-- WHAT TO WORK ON --
Please give back word for word the lines below, from the first one through the one with "so.rotation_euler = SUN.to_track_quat('Z', 'Y').to_euler()".

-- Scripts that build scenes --
..............................
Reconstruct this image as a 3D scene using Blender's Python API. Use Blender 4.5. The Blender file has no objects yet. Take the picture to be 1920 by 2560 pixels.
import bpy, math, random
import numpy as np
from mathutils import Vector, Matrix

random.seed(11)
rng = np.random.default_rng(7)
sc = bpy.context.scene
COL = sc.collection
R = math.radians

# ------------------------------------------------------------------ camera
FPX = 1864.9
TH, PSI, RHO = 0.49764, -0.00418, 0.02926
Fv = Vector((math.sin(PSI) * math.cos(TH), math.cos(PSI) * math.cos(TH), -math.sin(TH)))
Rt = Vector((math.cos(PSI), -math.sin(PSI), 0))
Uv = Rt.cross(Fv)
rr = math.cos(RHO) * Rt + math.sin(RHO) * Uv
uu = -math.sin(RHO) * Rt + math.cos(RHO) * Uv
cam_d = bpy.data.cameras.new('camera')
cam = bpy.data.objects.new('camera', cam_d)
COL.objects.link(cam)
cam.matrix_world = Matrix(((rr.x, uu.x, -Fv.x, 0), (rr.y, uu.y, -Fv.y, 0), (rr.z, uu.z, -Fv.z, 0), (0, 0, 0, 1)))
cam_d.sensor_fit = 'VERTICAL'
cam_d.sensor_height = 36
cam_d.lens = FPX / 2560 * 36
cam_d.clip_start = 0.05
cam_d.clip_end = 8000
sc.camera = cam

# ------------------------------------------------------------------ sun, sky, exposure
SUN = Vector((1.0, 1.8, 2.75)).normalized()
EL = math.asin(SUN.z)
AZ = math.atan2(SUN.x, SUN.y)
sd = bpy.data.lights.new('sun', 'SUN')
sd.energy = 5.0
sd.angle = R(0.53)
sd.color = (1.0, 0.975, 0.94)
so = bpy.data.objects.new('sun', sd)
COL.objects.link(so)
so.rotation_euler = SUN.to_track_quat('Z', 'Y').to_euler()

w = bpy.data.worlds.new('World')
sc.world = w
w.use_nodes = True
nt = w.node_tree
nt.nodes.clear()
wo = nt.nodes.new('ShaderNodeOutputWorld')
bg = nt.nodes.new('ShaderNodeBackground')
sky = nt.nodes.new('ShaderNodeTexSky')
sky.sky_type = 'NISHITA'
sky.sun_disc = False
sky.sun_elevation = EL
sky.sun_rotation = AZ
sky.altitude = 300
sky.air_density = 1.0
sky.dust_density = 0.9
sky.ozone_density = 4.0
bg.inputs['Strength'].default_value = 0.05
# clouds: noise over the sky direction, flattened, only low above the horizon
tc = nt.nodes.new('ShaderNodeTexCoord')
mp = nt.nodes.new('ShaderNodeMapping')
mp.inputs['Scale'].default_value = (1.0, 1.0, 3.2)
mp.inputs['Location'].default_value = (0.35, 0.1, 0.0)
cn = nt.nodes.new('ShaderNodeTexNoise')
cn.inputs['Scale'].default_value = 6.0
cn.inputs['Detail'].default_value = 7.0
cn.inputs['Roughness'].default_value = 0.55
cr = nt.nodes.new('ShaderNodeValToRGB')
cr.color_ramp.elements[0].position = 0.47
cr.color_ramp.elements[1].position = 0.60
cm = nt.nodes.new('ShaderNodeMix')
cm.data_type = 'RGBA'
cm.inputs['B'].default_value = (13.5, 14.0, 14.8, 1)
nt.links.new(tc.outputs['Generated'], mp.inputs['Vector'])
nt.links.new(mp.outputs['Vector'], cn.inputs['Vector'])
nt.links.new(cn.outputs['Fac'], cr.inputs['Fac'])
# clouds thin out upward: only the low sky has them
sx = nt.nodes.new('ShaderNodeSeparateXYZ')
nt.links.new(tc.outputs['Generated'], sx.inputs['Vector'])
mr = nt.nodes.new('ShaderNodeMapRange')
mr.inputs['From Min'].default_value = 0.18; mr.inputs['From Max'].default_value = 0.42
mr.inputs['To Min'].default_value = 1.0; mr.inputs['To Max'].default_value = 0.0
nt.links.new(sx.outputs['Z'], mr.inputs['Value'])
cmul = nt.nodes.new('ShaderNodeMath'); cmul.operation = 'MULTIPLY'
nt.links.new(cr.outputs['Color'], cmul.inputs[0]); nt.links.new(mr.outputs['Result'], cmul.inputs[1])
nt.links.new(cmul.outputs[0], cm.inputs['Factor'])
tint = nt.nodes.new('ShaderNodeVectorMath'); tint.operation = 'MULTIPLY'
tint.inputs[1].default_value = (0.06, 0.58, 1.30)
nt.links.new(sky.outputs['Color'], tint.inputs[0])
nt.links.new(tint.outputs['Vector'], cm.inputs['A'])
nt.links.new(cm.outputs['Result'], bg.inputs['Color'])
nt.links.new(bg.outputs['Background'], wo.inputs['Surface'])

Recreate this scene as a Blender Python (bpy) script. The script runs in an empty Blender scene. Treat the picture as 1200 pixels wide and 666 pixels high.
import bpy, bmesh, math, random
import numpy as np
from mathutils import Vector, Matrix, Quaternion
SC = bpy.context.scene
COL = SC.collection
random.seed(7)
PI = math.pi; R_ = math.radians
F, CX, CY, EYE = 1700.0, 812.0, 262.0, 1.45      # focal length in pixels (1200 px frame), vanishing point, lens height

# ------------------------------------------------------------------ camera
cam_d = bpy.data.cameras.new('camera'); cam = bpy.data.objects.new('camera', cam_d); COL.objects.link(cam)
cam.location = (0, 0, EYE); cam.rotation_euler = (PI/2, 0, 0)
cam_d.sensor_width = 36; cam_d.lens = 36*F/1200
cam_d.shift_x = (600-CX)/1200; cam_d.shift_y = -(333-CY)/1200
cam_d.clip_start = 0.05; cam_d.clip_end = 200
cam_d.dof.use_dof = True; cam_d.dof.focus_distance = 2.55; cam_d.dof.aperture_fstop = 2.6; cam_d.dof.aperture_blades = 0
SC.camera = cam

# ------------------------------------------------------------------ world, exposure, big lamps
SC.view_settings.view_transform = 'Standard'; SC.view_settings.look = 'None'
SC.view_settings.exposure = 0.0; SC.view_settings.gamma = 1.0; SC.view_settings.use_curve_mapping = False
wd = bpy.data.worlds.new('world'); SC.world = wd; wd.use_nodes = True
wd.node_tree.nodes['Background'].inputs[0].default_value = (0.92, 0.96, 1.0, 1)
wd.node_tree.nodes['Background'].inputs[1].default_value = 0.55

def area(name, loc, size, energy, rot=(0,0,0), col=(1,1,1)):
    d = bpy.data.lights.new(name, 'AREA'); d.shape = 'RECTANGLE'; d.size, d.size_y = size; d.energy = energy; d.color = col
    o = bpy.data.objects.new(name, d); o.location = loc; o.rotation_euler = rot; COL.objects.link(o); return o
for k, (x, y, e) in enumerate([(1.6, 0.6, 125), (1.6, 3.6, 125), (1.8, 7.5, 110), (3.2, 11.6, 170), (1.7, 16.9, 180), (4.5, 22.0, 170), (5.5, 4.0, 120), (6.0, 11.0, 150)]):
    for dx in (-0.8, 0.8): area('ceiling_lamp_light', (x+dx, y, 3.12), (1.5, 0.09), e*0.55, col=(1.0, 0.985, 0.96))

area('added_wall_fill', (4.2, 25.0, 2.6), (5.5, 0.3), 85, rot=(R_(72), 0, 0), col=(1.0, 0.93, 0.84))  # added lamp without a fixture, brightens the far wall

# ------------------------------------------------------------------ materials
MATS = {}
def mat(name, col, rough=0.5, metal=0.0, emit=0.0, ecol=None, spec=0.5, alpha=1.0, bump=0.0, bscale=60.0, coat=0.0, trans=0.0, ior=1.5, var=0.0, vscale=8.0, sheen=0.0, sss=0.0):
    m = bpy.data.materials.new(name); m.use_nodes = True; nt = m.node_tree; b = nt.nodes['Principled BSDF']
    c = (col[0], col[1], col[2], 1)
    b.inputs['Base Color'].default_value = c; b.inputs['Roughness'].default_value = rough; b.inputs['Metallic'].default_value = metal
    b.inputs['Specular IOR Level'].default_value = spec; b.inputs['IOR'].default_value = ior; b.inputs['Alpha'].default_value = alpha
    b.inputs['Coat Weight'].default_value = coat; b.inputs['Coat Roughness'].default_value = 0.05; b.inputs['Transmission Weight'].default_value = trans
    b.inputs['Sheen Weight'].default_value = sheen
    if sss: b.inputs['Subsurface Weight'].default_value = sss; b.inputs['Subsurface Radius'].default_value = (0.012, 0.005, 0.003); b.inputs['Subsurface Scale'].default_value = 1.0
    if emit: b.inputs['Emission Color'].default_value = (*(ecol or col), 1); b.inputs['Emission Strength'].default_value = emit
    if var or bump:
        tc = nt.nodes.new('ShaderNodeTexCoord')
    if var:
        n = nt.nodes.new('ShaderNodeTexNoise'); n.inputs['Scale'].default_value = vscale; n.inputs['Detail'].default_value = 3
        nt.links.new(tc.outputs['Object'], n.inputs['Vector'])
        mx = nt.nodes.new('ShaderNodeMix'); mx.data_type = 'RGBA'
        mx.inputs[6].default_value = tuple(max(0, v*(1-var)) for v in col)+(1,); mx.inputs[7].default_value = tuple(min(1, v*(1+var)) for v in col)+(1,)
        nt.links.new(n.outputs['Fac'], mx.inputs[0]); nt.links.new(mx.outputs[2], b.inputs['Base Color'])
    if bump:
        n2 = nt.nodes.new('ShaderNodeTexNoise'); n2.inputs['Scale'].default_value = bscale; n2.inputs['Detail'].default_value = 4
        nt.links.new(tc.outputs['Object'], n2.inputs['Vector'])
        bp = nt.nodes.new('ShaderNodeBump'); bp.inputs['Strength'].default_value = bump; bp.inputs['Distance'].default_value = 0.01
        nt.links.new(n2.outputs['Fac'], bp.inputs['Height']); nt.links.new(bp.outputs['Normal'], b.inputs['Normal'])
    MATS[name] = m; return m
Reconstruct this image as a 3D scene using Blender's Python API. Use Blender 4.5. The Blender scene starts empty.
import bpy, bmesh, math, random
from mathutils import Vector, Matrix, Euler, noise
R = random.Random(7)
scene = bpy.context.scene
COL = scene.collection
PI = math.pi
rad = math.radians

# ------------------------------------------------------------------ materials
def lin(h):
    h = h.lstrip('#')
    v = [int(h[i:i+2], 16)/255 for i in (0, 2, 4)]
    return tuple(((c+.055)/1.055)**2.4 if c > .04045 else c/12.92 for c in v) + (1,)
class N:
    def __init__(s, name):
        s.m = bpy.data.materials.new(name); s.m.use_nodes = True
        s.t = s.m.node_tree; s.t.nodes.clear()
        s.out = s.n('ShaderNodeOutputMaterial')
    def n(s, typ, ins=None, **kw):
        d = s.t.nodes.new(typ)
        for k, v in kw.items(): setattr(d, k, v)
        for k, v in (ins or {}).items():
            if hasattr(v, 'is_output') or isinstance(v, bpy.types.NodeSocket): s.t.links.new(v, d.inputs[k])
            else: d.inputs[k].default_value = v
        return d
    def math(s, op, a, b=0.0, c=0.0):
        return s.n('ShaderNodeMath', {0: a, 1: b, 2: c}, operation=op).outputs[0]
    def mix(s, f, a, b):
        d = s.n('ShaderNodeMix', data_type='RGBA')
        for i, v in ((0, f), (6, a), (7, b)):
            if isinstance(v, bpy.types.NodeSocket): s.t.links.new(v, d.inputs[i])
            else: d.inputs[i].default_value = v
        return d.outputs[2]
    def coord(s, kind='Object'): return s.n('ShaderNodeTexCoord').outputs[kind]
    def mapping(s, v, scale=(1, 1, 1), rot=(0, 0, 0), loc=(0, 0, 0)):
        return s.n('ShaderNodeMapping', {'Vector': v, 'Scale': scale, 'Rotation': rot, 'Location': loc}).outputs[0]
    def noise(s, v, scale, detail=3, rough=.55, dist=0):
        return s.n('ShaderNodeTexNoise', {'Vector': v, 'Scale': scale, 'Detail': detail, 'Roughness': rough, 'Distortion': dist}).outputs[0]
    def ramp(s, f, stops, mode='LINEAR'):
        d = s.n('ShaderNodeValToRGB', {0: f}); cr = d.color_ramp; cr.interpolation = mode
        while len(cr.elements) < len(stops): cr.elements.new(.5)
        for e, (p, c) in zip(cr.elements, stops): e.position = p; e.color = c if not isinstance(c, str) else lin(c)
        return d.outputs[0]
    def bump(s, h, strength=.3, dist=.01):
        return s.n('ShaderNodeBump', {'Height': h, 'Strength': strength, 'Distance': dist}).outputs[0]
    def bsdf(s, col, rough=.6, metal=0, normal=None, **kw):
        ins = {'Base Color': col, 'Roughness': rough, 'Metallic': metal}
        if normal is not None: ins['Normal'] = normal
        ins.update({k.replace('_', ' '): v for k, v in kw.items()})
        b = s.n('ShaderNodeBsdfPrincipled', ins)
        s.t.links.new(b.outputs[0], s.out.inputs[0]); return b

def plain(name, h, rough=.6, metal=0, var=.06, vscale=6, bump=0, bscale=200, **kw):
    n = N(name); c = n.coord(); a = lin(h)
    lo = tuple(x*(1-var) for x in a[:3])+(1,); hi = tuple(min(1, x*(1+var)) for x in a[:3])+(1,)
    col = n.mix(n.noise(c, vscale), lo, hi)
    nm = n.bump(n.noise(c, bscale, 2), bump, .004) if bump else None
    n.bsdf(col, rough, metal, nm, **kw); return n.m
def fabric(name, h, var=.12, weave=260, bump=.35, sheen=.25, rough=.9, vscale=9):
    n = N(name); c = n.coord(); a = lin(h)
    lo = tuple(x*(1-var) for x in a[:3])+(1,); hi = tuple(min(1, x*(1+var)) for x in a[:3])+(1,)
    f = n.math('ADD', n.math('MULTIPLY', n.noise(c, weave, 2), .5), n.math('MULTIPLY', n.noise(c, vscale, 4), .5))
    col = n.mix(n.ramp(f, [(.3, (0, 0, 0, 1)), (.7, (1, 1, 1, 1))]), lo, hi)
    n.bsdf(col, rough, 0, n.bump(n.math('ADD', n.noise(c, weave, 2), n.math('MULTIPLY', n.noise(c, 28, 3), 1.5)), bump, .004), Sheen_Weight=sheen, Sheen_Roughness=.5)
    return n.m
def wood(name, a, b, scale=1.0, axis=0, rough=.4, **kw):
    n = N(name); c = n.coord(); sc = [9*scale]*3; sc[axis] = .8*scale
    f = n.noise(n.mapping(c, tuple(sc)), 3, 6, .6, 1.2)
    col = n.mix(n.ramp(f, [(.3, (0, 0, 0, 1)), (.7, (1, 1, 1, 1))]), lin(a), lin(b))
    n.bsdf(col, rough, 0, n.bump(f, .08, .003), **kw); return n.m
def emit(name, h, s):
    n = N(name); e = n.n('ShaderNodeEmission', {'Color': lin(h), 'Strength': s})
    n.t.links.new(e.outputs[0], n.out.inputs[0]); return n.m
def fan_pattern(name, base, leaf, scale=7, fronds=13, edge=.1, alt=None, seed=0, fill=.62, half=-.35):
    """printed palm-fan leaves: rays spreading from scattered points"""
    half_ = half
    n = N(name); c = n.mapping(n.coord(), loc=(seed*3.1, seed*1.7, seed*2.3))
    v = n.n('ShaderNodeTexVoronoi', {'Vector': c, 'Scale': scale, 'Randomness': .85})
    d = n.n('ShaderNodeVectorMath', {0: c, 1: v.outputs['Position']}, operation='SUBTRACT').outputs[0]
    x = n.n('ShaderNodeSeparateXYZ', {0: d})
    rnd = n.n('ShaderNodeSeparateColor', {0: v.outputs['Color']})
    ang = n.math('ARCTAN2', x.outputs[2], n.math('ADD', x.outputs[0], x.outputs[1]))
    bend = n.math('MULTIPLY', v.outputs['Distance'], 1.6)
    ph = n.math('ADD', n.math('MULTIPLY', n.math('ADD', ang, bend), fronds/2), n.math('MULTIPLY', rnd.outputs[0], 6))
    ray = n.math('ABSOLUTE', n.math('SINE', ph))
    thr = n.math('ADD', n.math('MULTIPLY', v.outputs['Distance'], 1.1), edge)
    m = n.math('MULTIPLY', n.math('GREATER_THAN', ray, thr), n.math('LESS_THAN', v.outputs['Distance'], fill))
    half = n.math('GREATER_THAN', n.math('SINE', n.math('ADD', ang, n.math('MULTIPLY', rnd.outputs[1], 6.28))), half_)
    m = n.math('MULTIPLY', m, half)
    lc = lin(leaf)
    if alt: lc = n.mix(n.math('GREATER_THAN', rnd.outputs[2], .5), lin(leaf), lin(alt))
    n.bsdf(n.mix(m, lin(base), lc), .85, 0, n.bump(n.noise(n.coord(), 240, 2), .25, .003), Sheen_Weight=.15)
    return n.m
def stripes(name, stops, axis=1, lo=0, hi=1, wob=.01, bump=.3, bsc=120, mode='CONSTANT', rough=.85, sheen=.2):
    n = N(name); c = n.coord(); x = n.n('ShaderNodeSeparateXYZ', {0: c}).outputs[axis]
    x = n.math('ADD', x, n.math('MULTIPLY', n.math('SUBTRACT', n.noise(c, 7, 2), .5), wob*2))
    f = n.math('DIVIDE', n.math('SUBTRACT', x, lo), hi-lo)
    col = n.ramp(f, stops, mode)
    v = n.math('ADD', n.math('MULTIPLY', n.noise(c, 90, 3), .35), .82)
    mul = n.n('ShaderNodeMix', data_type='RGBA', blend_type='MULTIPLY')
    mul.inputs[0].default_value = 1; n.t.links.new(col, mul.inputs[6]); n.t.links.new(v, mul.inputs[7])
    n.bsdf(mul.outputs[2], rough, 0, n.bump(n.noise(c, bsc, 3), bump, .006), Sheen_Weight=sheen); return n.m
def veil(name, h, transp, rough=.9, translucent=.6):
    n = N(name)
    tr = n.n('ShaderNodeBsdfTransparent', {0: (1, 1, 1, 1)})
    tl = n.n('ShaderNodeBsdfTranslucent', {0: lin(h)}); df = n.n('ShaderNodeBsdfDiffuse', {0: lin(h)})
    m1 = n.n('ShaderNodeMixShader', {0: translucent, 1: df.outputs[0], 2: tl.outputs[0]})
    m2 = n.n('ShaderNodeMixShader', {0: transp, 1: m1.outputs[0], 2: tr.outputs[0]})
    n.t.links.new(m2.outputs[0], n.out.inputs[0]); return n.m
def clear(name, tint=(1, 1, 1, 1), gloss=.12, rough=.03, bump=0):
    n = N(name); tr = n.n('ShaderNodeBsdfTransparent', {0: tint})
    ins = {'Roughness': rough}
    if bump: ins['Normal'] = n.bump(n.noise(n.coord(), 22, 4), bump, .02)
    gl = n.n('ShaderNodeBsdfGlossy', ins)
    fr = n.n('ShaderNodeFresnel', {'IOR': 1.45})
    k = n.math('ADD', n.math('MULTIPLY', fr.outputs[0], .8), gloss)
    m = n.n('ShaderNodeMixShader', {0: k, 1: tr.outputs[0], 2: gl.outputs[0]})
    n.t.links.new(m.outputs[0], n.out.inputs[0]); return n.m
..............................
-- FINISHED ANSWER --
Reconstruct this image as a 3D scene using Blender's Python API. Use Blender 4.5. The Blender file has no objects yet. Take the picture to be 1920 by 2560 pixels.
import bpy, math, random
import numpy as np
from mathutils import Vector, Matrix

random.seed(11)
rng = np.random.default_rng(7)
sc = bpy.context.scene
COL = sc.collection
R = math.radians

# ------------------------------------------------------------------ camera
FPX = 1864.9
TH, PSI, RHO = 0.49764, -0.00418, 0.02926
Fv = Vector((math.sin(PSI) * math.cos(TH), math.cos(PSI) * math.cos(TH), -math.sin(TH)))
Rt = Vector((math.cos(PSI), -math.sin(PSI), 0))
Uv = Rt.cross(Fv)
rr = math.cos(RHO) * Rt + math.sin(RHO) * Uv
uu = -math.sin(RHO) * Rt + math.cos(RHO) * Uv
cam_d = bpy.data.cameras.new('camera')
cam = bpy.data.objects.new('camera', cam_d)
COL.objects.link(cam)
cam.matrix_world = Matrix(((rr.x, uu.x, -Fv.x, 0), (rr.y, uu.y, -Fv.y, 0), (rr.z, uu.z, -Fv.z, 0), (0, 0, 0, 1)))
cam_d.sensor_fit = 'VERTICAL'
cam_d.sensor_height = 36
cam_d.lens = FPX / 2560 * 36
cam_d.clip_start = 0.05
cam_d.clip_end = 8000
sc.camera = cam

# ------------------------------------------------------------------ sun, sky, exposure
SUN = Vector((1.0, 1.8, 2.75)).normalized()
EL = math.asin(SUN.z)
AZ = math.atan2(SUN.x, SUN.y)
sd = bpy.data.lights.new('sun', 'SUN')
sd.energy = 5.0
sd.angle = R(0.53)
sd.color = (1.0, 0.975, 0.94)
so = bpy.data.objects.new('sun', sd)
COL.objects.link(so)
so.rotation_euler = SUN.to_track_quat('Z', 'Y').to_euler()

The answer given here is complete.